(188af) Confined Nanoparticle Solutions for Nanotribological Applications

Chembeti, R., Missouri University of Science and Technology

Current advances in micro- and nano-electromechanical devices (MEMS and NEMS), micro and nanofluidic systems, and other nanotechnological areas all involve the tribological issues of friction, wear, and lubrication at the micro and nanoscale. In nanotribology, the lubricant films are molecularly thin and have been shown to possess properties that are significantly different from those of bulk fluids but not desirable for tribological applications.
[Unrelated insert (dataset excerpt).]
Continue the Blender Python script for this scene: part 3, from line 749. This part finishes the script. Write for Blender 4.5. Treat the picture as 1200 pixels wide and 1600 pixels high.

These properties cannot be explained by continuum fluid theories but have been shown by recent simulation studies to be caused by layered configurations of lubricant molecules in nanoscale confinement.

In the presented work we have performed atomistic and coarse-grained molecular dynamic simulations to evaluate the potential of confined nanoparticle solutions for nanotribological applications. The model system considered includes alkanethiol-capped gold nanoparticles and n-hexane as solvent. We have observed a disruption of layering tendency of the symmetric solvent molecules by the presence of nanoparticles that have a very different size. This disruption of the layering phenomenon is studied as functions of nanoparticle concentration and film thickness. The resultant less layered or non-layered thin lubricant films can be expected to provide smooth lubrication and important tribological advantages including reduced friction, wear, and costs.